I mean, you mentioned the modern understanding of the world . . . I am unsure what you mean by that exactly, but my guess would be, say, atoms make up things.
But, what makes up atoms?
VC
But substance is a universal. The substance of “chair” is what makes a chair a chair instead of anything else, like a potted plant, or a haircut, or a motivational speech. The matter of any particular chair is particular to that chair, but not universal to all chairs. If we say the substance of a chair is wood, then what do we do when someone shows us a metal folding chair? If we say the substance of a chair is metal, what do we do when someone shows us a purely wood kitchen chair? Even though the matter is different, there is something about a chair that makes it a chair regardless of its matter.
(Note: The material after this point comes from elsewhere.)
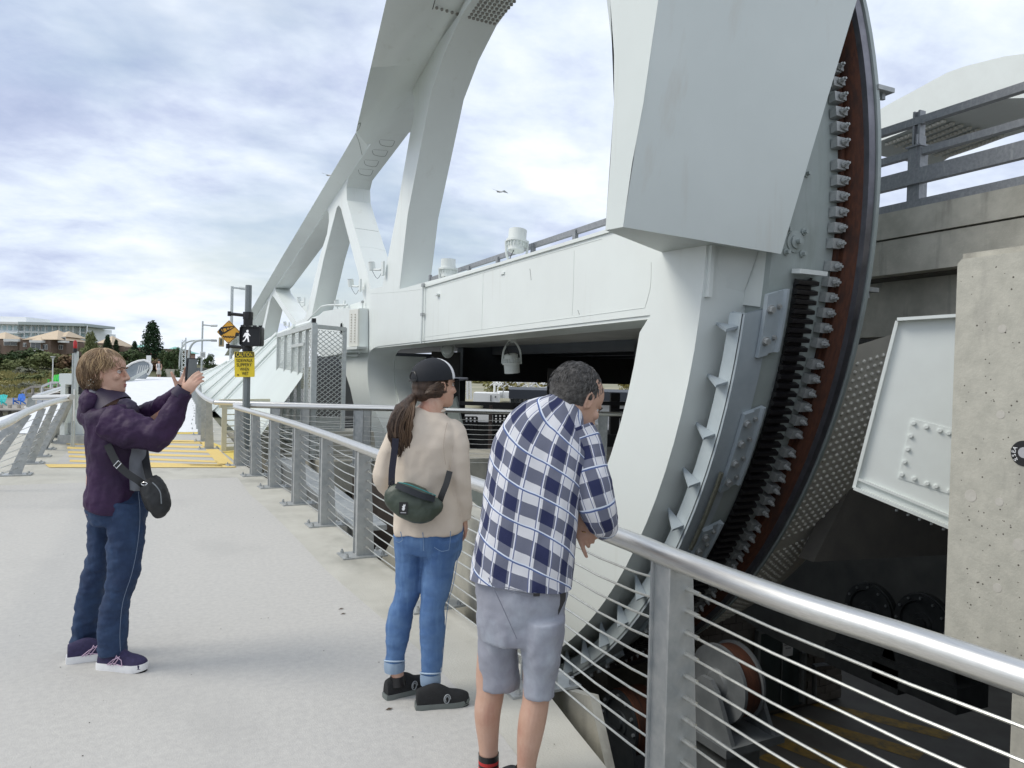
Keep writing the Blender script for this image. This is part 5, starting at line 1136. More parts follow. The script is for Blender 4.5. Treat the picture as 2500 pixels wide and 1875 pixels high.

The matter used to make a particular chair is therefore not essential for a chair, in general, to be a chair. The only universal when it comes to chairs and matter is that chairs are material.
Even what we might think of as essential with regard to the appearance of a chair is not necessarily essential. Fold up a metal or plastic folding chair, ask someone what it is, and they will still say “a chair”. Chairs don’t even have to have multiple legs (a stool), or legs at all (it could have two solid rectangles of material in lieu of legs). They don’t even need to sit still or flat (rocking chair) to be a chair. No matter how common something might be in chairs, unless it’s essential it’s an accident, not substance.
The substance of a chair is, at its most basic, a piece of furniture containing a raised surface designed with the purpose of being sat upon, usually by a single person. It’s a universal and can’t be described in materialist terms. We shouldn’t have any trouble with that, but in our modern, materialist, nominalist culture, we seem to have a great deal of trouble with universals. Even if we don’t think that we’re a materialist, we almost unconsciously expect substance to be something that can be described in a purely physical manner. Getting around that mental block from our cultural upbringing is necessary in order to understand what is meant by substance in this context.